| Objective |
Without the pictures, write out all the lines below exactly as they appear.
═══ Information provided ═══
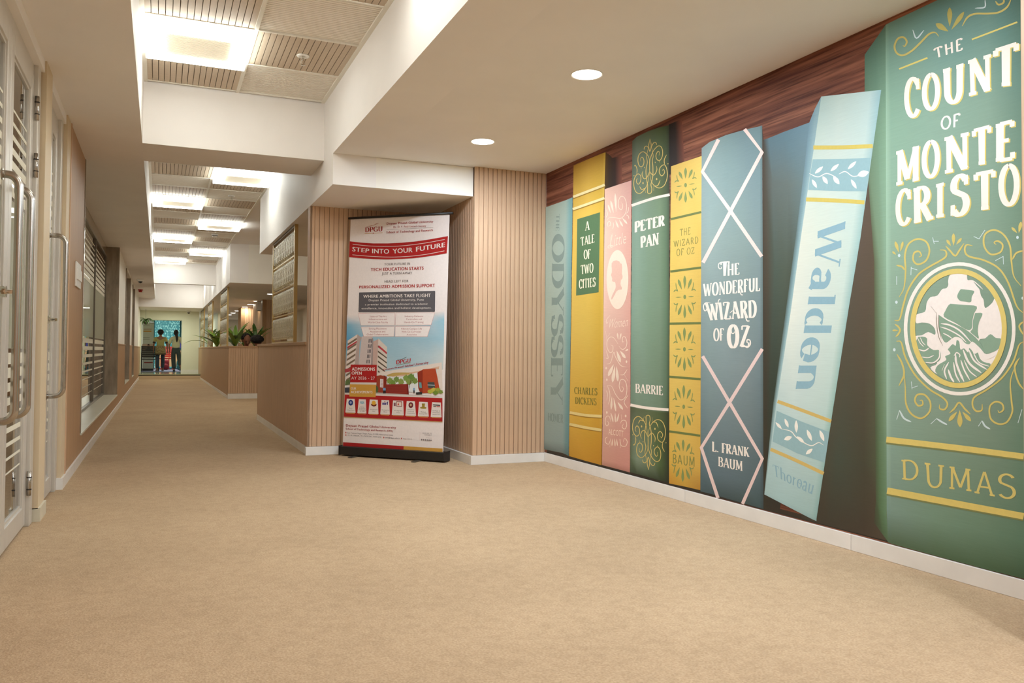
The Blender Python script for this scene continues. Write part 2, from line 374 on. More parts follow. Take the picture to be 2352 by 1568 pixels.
# ---- left wall
wl = empty('wall_left', (XL, 6, 0), 'left-hand corridor wall of brown laminate with cream paint above the far dado', kind='structure')
ob('door_pier', MB().box(-.80, XL, 5.20, 5.46, .07, ZS), M['laminate_trim'], wl)
ob('door_pier', MB().box(-.80, XL, 6.34, 6.56, .07, ZS), M['laminate_trim'], wl)
ob('edge_strip', MB().box(-.61, XL + .006, 6.56, 6.60, .07, ZS), M['batten'], wl)
ob('laminate_panel', MB().box(-.78, XL, 6.60, 7.76, .07, ZS), M['laminate'], wl)
W1 = (7.80, 14.2); SZ = .245
ob('under_window_panel', MB().box(-.78, XL, 7.76, 14.3, .07, SZ - .02), M['laminate'], wl)
def far_left(a, b):
    ob('dado_panel', MB().box(-.78, XL, a, b, .07, 1.03), M['laminate'], wl)
    ob('upper_wall', MB().box(-.78, XL - .012, a, b, 1.045, ZS), M['paint'], wl)
    ob('dado_cap', MB().box(-.78, XL + .01, a, b, 1.03, 1.045), M['batten'], wl)
far_left(14.3, 17.3); far_left(19.8, 21.6); far_left(23.2, 30.5)
for a, b in ((17.3, 19.8), (21.6, 23.2)):
    ob('under_window_panel', MB().box(-.78, XL, a, b, .07, .28), M['laminate'], wl)
    ob('over_window_panel', MB().box(-.78, XL, a, b, 2.5, ZS), M['paint'], wl)
ob('wall_end', MB().box(-.80, XL - .05, -3, 4.05, 0, ZS), M['laminate'], wl)
ob('door_head', MB().box(-.80, XL - .01, 4.05, 6.34, 2.485, ZS), M['soffit'], wl)
bl = ob('baseboard_left', MB().box(XL - .02, XL + .014, 6.34, 28.72, 0, .075), M['marble'], label='pale skirting along the foot of the left-hand wall', kind='structure')
ob('skirting_return', MB().box(XL - .06, XL + .014, 6.325, 6.34, 0, .078), M['marble'], bl)
ob('skirting_slab', MB().box(XL - .03, XL + .012, 5.20, 5.46, 0, .075), M['sill'], bl)
# ---- windows in the left wall
def window(n, a, b, z0, z1, rec, muls, lab, sill=True):
    w_ = empty('window_%d' % n, (XL, (a + b) / 2, z0), lab, kind='structure')
    ob('sill', MB().box(XL - rec - .03, XL + .012, a, b, z0 - .02, z0), M['sill'], w_, bev=.002)
    ob('far_reveal', MB().box(XL - rec - .03, XL + .004, b, b + .03, z0, z1), M['granite'], w_)
    ob('near_reveal', MB().box(XL - rec - .03, XL + .006, a - .04, a, z0, z1), M['granite'], w_)
    g = XL - rec
    ob('granite_header', MB().box(g - .04, g + .02, a, b, z1 - .13, z1), M['granite'], w_)
    ob('frame_rail', MB().box(g - .03, g + .02, a, b, z0, z0 + .03), M['alu_dark'], w_)
    ob('frame_rail', MB().box(g - .03, g + .02, a, b, z1 - .16, z1 - .13), M['alu_dark'], w_)
    ed = [a] + muls + [b]
    for y in ed: ob('mullion', MB().box(g - .03, g + .022, y - .012 if y != a else y, y + .012 if y != b else y, z0 + .03, z1 - .16), M['alu_dark'], w_)
    for i in range(len(ed) - 1):
        p = ob('glass_pane', MB().box(g - .008, g, ed[i] + .012, ed[i + 1] - .012, z0 + .03, z1 - .16), M['win_glass'], w_)
        if rec > .1:
            mb = MB(); zt = 2.30; h = .012
            for k in range(9): mb.box(g + .0005, g + .002, ed[i] + .02, ed[i + 1] - .02, zt - h, zt); zt -= .062; h = min(.046, h + .0055)
            zt = 1.08; h = .055
            for k in range(8): mb.box(g + .0005, g + .002, ed[i] + .02, ed[i + 1] - .02, zt - h, zt); zt -= .095; h = max(.006, h - .009)
            ob('frosted_stripe', mb, M['frost'], p); ob('pale_zone', MB().box(g + .0005, g + .002, ed[i] + .02, ed[i + 1] - .02, 1.10, 1.76), M['film'], p)
    return w_
window(1, 7.80, 14.27, SZ, ZS, .20, [9.4, 12.0], 'large stone framed window with frosted stripes in the left wall')
window(2, 17.34, 19.76, .30, 2.5, .10, [], 'narrow dark framed window beyond the large striped window')
window(3, 21.64, 23.16, .30, 2.5, .10, [], 'narrowest and farthest window of the left wall')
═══
| Output of the task |
The Blender Python script for this scene continues. Write part 2, from line 374 on. More parts follow. Take the picture to be 2352 by 1568 pixels.
# ---- left wall
wl = empty('wall_left', (XL, 6, 0), 'left-hand corridor wall of brown laminate with cream paint above the far dado', kind='structure')
ob('door_pier', MB().box(-.80, XL, 5.20, 5.46, .07, ZS), M['laminate_trim'], wl)
ob('door_pier', MB().box(-.80, XL, 6.34, 6.56, .07, ZS), M['laminate_trim'], wl)
ob('edge_strip', MB().box(-.61, XL + .006, 6.56, 6.60, .07, ZS), M['batten'], wl)
ob('laminate_panel', MB().box(-.78, XL, 6.60, 7.76, .07, ZS), M['laminate'], wl)
W1 = (7.80, 14.2); SZ = .245
ob('under_window_panel', MB().box(-.78, XL, 7.76, 14.3, .07, SZ - .02), M['laminate'], wl)
def far_left(a, b):
    ob('dado_panel', MB().box(-.78, XL, a, b, .07, 1.03), M['laminate'], wl)
    ob('upper_wall', MB().box(-.78, XL - .012, a, b, 1.045, ZS), M['paint'], wl)
    ob('dado_cap', MB().box(-.78, XL + .01, a, b, 1.03, 1.045), M['batten'], wl)
far_left(14.3, 17.3); far_left(19.8, 21.6); far_left(23.2, 30.5)
for a, b in ((17.3, 19.8), (21.6, 23.2)):
    ob('under_window_panel', MB().box(-.78, XL, a, b, .07, .28), M['laminate'], wl)
    ob('over_window_panel', MB().box(-.78, XL, a, b, 2.5, ZS), M['paint'], wl)
ob('wall_end', MB().box(-.80, XL - .05, -3, 4.05, 0, ZS), M['laminate'], wl)
ob('door_head', MB().box(-.80, XL - .01, 4.05, 6.34, 2.485, ZS), M['soffit'], wl)
bl = ob('baseboard_left', MB().box(XL - .02, XL + .014, 6.34, 28.72, 0, .075), M['marble'], label='pale skirting along the foot of the left-hand wall', kind='structure')
ob('skirting_return', MB().box(XL - .06, XL + .014, 6.325, 6.34, 0, .078), M['marble'], bl)
ob('skirting_slab', MB().box(XL - .03, XL + .012, 5.20, 5.46, 0, .075), M['sill'], bl)
# ---- windows in the left wall
def window(n, a, b, z0, z1, rec, muls, lab, sill=True):
    w_ = empty('window_%d' % n, (XL, (a + b) / 2, z0), lab, kind='structure')
    ob('sill', MB().box(XL - rec - .03, XL + .012, a, b, z0 - .02, z0), M['sill'], w_, bev=.002)
    ob('far_reveal', MB().box(XL - rec - .03, XL + .004, b, b + .03, z0, z1), M['granite'], w_)
    ob('near_reveal', MB().box(XL - rec - .03, XL + .006, a - .04, a, z0, z1), M['granite'], w_)
    g = XL - rec
    ob('granite_header', MB().box(g - .04, g + .02, a, b, z1 - .13, z1), M['granite'], w_)
    ob('frame_rail', MB().box(g - .03, g + .02, a, b, z0, z0 + .03), M['alu_dark'], w_)
    ob('frame_rail', MB().box(g - .03, g + .02, a, b, z1 - .16, z1 - .13), M['alu_dark'], w_)
    ed = [a] + muls + [b]
    for y in ed: ob('mullion', MB().box(g - .03, g + .022, y - .012 if y != a else y, y + .012 if y != b else y, z0 + .03, z1 - .16), M['alu_dark'], w_)
    for i in range(len(ed) - 1):
        p = ob('glass_pane', MB().box(g - .008, g, ed[i] + .012, ed[i + 1] - .012, z0 + .03, z1 - .16), M['win_glass'], w_)
        if rec > .1:
            mb = MB(); zt = 2.30; h = .012
            for k in range(9): mb.box(g + .0005, g + .002, ed[i] + .02, ed[i + 1] - .02, zt - h, zt); zt -= .062; h = min(.046, h + .0055)
            zt = 1.08; h = .055
            for k in range(8): mb.box(g + .0005, g + .002, ed[i] + .02, ed[i + 1] - .02, zt - h, zt); zt -= .095; h = max(.006, h - .009)
            ob('frosted_stripe', mb, M['frost'], p); ob('pale_zone', MB().box(g + .0005, g + .002, ed[i] + .02, ed[i + 1] - .02, 1.10, 1.76), M['film'], p)
    return w_
window(1, 7.80, 14.27, SZ, ZS, .20, [9.4, 12.0], 'large stone framed window with frosted stripes in the left wall')
window(2, 17.34, 19.76, .30, 2.5, .10, [], 'narrow dark framed window beyond the large striped window')
window(3, 21.64, 23.16, .30, 2.5, .10, [], 'narrowest and farthest window of the left wall')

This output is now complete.